Exercise prompt: Your task is to transcribe all of the data below exactly, omitting the images.

Begin Information provided

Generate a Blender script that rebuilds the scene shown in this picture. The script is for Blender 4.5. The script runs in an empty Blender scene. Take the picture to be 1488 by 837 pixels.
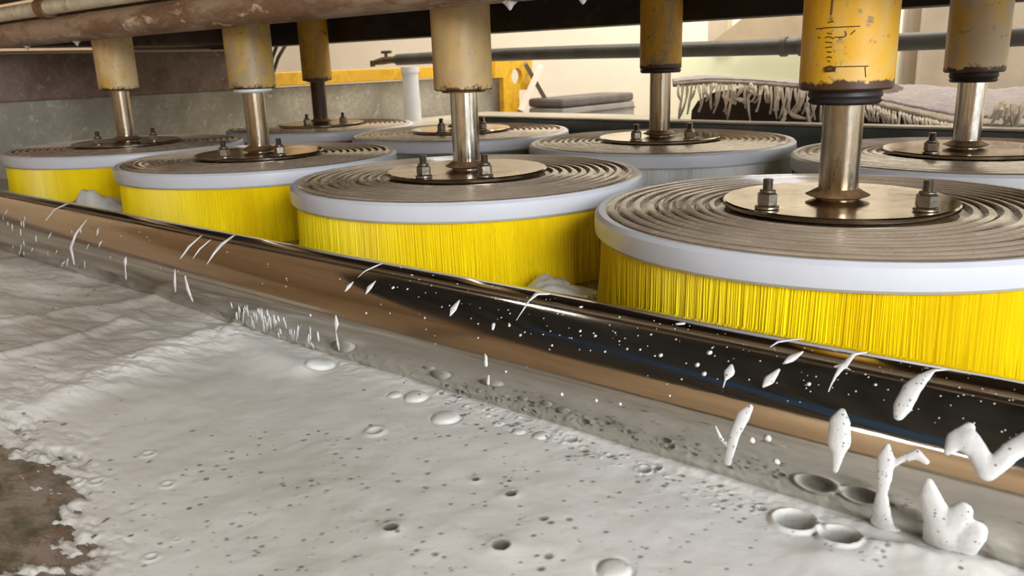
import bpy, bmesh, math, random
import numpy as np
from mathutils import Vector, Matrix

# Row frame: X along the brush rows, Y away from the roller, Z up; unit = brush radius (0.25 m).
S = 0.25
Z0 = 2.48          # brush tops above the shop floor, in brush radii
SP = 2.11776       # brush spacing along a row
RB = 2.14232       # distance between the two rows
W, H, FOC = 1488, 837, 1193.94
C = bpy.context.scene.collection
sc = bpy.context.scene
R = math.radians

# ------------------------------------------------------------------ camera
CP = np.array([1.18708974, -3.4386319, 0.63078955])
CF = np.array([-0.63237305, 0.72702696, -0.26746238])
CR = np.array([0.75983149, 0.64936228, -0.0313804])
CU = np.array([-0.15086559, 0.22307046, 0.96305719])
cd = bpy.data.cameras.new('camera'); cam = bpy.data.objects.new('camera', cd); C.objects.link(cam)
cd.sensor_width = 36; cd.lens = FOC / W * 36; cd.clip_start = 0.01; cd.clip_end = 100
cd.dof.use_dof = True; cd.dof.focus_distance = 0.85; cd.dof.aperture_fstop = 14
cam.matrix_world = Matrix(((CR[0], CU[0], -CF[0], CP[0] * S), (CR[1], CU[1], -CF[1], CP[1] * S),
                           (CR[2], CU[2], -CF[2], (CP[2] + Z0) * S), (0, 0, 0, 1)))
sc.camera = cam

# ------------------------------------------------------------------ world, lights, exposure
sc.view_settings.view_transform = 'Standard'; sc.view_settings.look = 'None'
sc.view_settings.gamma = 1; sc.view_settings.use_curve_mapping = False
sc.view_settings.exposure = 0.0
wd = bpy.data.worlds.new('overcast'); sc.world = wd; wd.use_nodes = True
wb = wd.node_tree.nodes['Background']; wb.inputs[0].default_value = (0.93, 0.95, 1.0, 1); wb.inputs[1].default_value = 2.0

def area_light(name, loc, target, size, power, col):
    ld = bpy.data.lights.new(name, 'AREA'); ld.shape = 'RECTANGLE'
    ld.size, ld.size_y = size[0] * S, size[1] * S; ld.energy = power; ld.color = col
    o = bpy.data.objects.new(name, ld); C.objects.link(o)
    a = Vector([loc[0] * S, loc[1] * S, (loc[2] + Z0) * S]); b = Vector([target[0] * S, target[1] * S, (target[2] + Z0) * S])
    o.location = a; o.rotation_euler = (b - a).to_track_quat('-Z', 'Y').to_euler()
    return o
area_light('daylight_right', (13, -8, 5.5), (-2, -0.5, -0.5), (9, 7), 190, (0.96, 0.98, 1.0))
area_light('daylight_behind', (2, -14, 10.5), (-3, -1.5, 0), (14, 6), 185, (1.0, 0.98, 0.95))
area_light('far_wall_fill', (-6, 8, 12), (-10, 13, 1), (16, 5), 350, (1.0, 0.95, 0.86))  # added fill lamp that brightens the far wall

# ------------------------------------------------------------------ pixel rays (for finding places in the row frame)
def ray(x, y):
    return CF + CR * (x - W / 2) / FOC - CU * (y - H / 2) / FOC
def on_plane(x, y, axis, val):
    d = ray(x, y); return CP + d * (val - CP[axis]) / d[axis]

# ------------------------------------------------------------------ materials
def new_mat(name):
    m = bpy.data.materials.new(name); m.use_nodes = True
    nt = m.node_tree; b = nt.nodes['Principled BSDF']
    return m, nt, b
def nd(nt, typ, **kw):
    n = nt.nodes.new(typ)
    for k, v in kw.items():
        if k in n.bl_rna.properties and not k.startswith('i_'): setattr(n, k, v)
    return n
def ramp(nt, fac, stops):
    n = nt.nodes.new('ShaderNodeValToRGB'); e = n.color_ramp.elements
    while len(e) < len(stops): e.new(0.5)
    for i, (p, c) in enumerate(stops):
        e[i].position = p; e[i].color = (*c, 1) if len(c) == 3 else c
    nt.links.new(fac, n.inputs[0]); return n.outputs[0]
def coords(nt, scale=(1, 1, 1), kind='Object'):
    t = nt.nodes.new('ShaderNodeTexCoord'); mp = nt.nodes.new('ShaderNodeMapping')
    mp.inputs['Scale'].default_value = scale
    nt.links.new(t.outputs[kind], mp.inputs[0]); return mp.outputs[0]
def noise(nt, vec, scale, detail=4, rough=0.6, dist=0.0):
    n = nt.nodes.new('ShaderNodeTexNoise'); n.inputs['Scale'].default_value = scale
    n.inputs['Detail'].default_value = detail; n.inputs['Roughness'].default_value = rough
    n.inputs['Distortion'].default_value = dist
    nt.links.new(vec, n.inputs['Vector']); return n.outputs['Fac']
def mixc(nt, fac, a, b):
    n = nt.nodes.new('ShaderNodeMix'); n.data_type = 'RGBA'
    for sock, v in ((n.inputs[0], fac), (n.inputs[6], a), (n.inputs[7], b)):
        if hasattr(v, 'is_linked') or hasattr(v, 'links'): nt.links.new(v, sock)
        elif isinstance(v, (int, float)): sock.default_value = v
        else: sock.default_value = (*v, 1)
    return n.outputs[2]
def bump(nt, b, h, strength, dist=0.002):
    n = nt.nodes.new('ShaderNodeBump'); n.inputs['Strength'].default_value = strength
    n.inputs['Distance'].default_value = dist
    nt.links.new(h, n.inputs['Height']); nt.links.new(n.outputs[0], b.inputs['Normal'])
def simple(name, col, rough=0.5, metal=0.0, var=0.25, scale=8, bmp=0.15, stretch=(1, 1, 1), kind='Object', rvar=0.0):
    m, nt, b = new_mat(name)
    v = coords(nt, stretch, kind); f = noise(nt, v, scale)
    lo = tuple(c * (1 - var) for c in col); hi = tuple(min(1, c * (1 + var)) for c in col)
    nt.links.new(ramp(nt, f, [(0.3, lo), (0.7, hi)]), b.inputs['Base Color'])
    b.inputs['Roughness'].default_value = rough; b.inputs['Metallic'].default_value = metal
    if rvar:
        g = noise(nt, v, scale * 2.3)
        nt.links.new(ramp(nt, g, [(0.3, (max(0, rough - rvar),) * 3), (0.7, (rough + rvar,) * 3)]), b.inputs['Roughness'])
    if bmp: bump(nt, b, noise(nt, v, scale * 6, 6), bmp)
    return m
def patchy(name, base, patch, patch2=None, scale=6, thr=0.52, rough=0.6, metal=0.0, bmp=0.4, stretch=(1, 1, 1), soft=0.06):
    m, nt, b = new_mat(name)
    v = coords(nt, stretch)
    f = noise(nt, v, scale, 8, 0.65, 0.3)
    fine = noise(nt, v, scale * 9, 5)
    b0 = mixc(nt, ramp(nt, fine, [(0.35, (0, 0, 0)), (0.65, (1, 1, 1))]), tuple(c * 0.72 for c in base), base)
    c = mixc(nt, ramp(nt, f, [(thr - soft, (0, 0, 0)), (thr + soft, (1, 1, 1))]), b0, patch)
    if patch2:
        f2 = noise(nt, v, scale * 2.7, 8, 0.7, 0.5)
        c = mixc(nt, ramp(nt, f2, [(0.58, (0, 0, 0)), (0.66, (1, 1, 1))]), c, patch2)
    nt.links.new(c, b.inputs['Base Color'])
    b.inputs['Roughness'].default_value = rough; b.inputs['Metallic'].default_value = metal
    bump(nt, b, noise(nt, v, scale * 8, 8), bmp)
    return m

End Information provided

Output for this exercise:
Generate a Blender script that rebuilds the scene shown in this picture. The script is for Blender 4.5. The script runs in an empty Blender scene. Take the picture to be 1488 by 837 pixels.
import bpy, bmesh, math, random
import numpy as np
from mathutils import Vector, Matrix

# Row frame: X along the brush rows, Y away from the roller, Z up; unit = brush radius (0.25 m).
S = 0.25
Z0 = 2.48          # brush tops above the shop floor, in brush radii
SP = 2.11776       # brush spacing along a row
RB = 2.14232       # distance between the two rows
W, H, FOC = 1488, 837, 1193.94
C = bpy.context.scene.collection
sc = bpy.context.scene
R = math.radians

# ------------------------------------------------------------------ camera
CP = np.array([1.18708974, -3.4386319, 0.63078955])
CF = np.array([-0.63237305, 0.72702696, -0.26746238])
CR = np.array([0.75983149, 0.64936228, -0.0313804])
CU = np.array([-0.15086559, 0.22307046, 0.96305719])
cd = bpy.data.cameras.new('camera'); cam = bpy.data.objects.new('camera', cd); C.objects.link(cam)
cd.sensor_width = 36; cd.lens = FOC / W * 36; cd.clip_start = 0.01; cd.clip_end = 100
cd.dof.use_dof = True; cd.dof.focus_distance = 0.85; cd.dof.aperture_fstop = 14
cam.matrix_world = Matrix(((CR[0], CU[0], -CF[0], CP[0] * S), (CR[1], CU[1], -CF[1], CP[1] * S),
                           (CR[2], CU[2], -CF[2], (CP[2] + Z0) * S), (0, 0, 0, 1)))
sc.camera = cam

# ------------------------------------------------------------------ world, lights, exposure
sc.view_settings.view_transform = 'Standard'; sc.view_settings.look = 'None'
sc.view_settings.gamma = 1; sc.view_settings.use_curve_mapping = False
sc.view_settings.exposure = 0.0
wd = bpy.data.worlds.new('overcast'); sc.world = wd; wd.use_nodes = True
wb = wd.node_tree.nodes['Background']; wb.inputs[0].default_value = (0.93, 0.95, 1.0, 1); wb.inputs[1].default_value = 2.0

def area_light(name, loc, target, size, power, col):
    ld = bpy.data.lights.new(name, 'AREA'); ld.shape = 'RECTANGLE'
    ld.size, ld.size_y = size[0] * S, size[1] * S; ld.energy = power; ld.color = col
    o = bpy.data.objects.new(name, ld); C.objects.link(o)
    a = Vector([loc[0] * S, loc[1] * S, (loc[2] + Z0) * S]); b = Vector([target[0] * S, target[1] * S, (target[2] + Z0) * S])
    o.location = a; o.rotation_euler = (b - a).to_track_quat('-Z', 'Y').to_euler()
    return o
area_light('daylight_right', (13, -8, 5.5), (-2, -0.5, -0.5), (9, 7), 190, (0.96, 0.98, 1.0))
area_light('daylight_behind', (2, -14, 10.5), (-3, -1.5, 0), (14, 6), 185, (1.0, 0.98, 0.95))
area_light('far_wall_fill', (-6, 8, 12), (-10, 13, 1), (16, 5), 350, (1.0, 0.95, 0.86))  # added fill lamp that brightens the far wall

# ------------------------------------------------------------------ pixel rays (for finding places in the row frame)
def ray(x, y):
    return CF + CR * (x - W / 2) / FOC - CU * (y - H / 2) / FOC
def on_plane(x, y, axis, val):
    d = ray(x, y); return CP + d * (val - CP[axis]) / d[axis]

# ------------------------------------------------------------------ materials
def new_mat(name):
    m = bpy.data.materials.new(name); m.use_nodes = True
    nt = m.node_tree; b = nt.nodes['Principled BSDF']
    return m, nt, b
def nd(nt, typ, **kw):
    n = nt.nodes.new(typ)
    for k, v in kw.items():
        if k in n.bl_rna.properties and not k.startswith('i_'): setattr(n, k, v)
    return n
def ramp(nt, fac, stops):
    n = nt.nodes.new('ShaderNodeValToRGB'); e = n.color_ramp.elements
    while len(e) < len(stops): e.new(0.5)
    for i, (p, c) in enumerate(stops):
        e[i].position = p; e[i].color = (*c, 1) if len(c) == 3 else c
    nt.links.new(fac, n.inputs[0]); return n.outputs[0]
def coords(nt, scale=(1, 1, 1), kind='Object'):
    t = nt.nodes.new('ShaderNodeTexCoord'); mp = nt.nodes.new('ShaderNodeMapping')
    mp.inputs['Scale'].default_value = scale
    nt.links.new(t.outputs[kind], mp.inputs[0]); return mp.outputs[0]
def noise(nt, vec, scale, detail=4, rough=0.6, dist=0.0):
    n = nt.nodes.new('ShaderNodeTexNoise'); n.inputs['Scale'].default_value = scale
    n.inputs['Detail'].default_value = detail; n.inputs['Roughness'].default_value = rough
    n.inputs['Distortion'].default_value = dist
    nt.links.new(vec, n.inputs['Vector']); return n.outputs['Fac']
def mixc(nt, fac, a, b):
    n = nt.nodes.new('ShaderNodeMix'); n.data_type = 'RGBA'
    for sock, v in ((n.inputs[0], fac), (n.inputs[6], a), (n.inputs[7], b)):
        if hasattr(v, 'is_linked') or hasattr(v, 'links'): nt.links.new(v, sock)
        elif isinstance(v, (int, float)): sock.default_value = v
        else: sock.default_value = (*v, 1)
    return n.outputs[2]
def bump(nt, b, h, strength, dist=0.002):
    n = nt.nodes.new('ShaderNodeBump'); n.inputs['Strength'].default_value = strength
    n.inputs['Distance'].default_value = dist
    nt.links.new(h, n.inputs['Height']); nt.links.new(n.outputs[0], b.inputs['Normal'])
def simple(name, col, rough=0.5, metal=0.0, var=0.25, scale=8, bmp=0.15, stretch=(1, 1, 1), kind='Object', rvar=0.0):
    m, nt, b = new_mat(name)
    v = coords(nt, stretch, kind); f = noise(nt, v, scale)
    lo = tuple(c * (1 - var) for c in col); hi = tuple(min(1, c * (1 + var)) for c in col)
    nt.links.new(ramp(nt, f, [(0.3, lo), (0.7, hi)]), b.inputs['Base Color'])
    b.inputs['Roughness'].default_value = rough; b.inputs['Metallic'].default_value = metal
    if rvar:
        g = noise(nt, v, scale * 2.3)
        nt.links.new(ramp(nt, g, [(0.3, (max(0, rough - rvar),) * 3), (0.7, (rough + rvar,) * 3)]), b.inputs['Roughness'])
    if bmp: bump(nt, b, noise(nt, v, scale * 6, 6), bmp)
    return m
def patchy(name, base, patch, patch2=None, scale=6, thr=0.52, rough=0.6, metal=0.0, bmp=0.4, stretch=(1, 1, 1), soft=0.06):
    m, nt, b = new_mat(name)
    v = coords(nt, stretch)
    f = noise(nt, v, scale, 8, 0.65, 0.3)
    fine = noise(nt, v, scale * 9, 5)
    b0 = mixc(nt, ramp(nt, fine, [(0.35, (0, 0, 0)), (0.65, (1, 1, 1))]), tuple(c * 0.72 for c in base), base)
    c = mixc(nt, ramp(nt, f, [(thr - soft, (0, 0, 0)), (thr + soft, (1, 1, 1))]), b0, patch)
    if patch2:
        f2 = noise(nt, v, scale * 2.7, 8, 0.7, 0.5)
        c = mixc(nt, ramp(nt, f2, [(0.58, (0, 0, 0)), (0.66, (1, 1, 1))]), c, patch2)
    nt.links.new(c, b.inputs['Base Color'])
    b.inputs['Roughness'].default_value = rough; b.inputs['Metallic'].default_value = metal
    bump(nt, b, noise(nt, v, scale * 8, 8), bmp)
    return m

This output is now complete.